Running Time: 88 mins
Certificate: NR (US)
Release Date: October 6th 2015 (US)
Set in Chicago’s Humboldt Park neighbourhood, I Am The Queen follows three transgender contestants taking part in an annual drag/trans beauty pageant held for those of Puerto Rican heritage. To be honest though, the Beauty Pageant is more of a framing device for a look into the lives of Jolizza, Julissa and Bianca, three young transgender women and the difficulties they face.
The documentary reveals a complex picture, ensuring that it goes beyond the women themselves to see how their transition has affected their parents and family. It certainly doesn’t make things look easy, especially for women of their age, as their gender identity comes on top of the typical teenage/young adult emotions and confusion, which unsurprisingly ensures they don’t always make the best choices. Likewise, it’s a time when they need the support of their family the most, but that is a challenge for all of them to a greater or lesser extent.
The film is fairly non-judgemental about this, allowing the parents to talk about their own journey to accepting their son is actually a daughter, as well showing that parents may not be perfect people and that they too may make the wrong choices, but not purely because they are evil.
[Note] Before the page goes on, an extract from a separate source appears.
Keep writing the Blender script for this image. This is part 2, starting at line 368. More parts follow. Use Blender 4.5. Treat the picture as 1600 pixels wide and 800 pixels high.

This wider picture is important as otherwise the less judicious viewer may have felt that some of the women are annoying, attention seeking and their own worst enemy. However, by showing their families, their neighbourhood and the story of how they got there, you begin to understand why they may feel attack is the best defence, and that some of their ‘negative’ qualities are actually defence mechanisms, where you can see why they feel is makes sense.
The film also makes a case for the importance of having strong support networks around you, preferably from family, due to the danger of people turning to the wrong places for support. There certainly seems to be a contrast between the strong support Bianca has gotten, where things may not have been perfect but familial love has ensured they’ve stayed together, with the more fractured families of Jolizza and Julissa, where you can understand why they don’t feel they have a family they can rely on.
The three main women do seem to be a series of contrasts – undoubtedly strong but in some ways pretty immature, keen to say they don’t need others’ approval of their ‘lifestyle’ but also appear to need people to see them living that life for validation. Of course they’re not all the same and each faces different issues, but it’s certainly not been a straightforward path for any of them.
I Am The Queen is undoubtedly a snapshot of these people’s lives and it would be fascinating to catch up with them a few years later and see where they are as slightly older women. Will the difficulties of their childhood and young adulthood have left scars that are still visible, or will they have managed to fully transcend that?
In the film you can also see how society endlessly compounds the problems transgender people face, such as that issues at school can limit their educational attainment, which then makes it more difficult for them in the workplace – it is evidence that transgender prejudice isn’t just about being called names and the threat of violence, but also the lifelong limits it can place on other parts of your life, unless you can overcome them. You can see the women trying to ensure issues such as this don’t constrain them, and you hope they don’t, but it’s also difficult not to feel that they shouldn’t have to deal with.
More intractable is the issue with the acceptance of families, as having a transgender child is undoubtedly one of those things that will take even a fairly liberal parent some time to fully accept, but they are likely to find out at the moment their child is most vulnerable and in need of support.
I Am The Queen is an interesting look at these issues, especially as faced by young trans women, where it would be difficult enough being that age without having to face societal, familial and other issues involving transgender prejudice that they can’t control. You can certainly begin to understand the importance of something like a Beauty Pageant to them, not just as a way to feel accepted as a woman, but also to be able to stand up proudly and face the world head on.
Overall Verdict: I Am The Queen is an interesting, sometimes challenging documentary about three women who it might seem easy to dismiss or roll your eyes at in other circumstances, but who are more complex and dealing with bigger issues than we may often like to realise.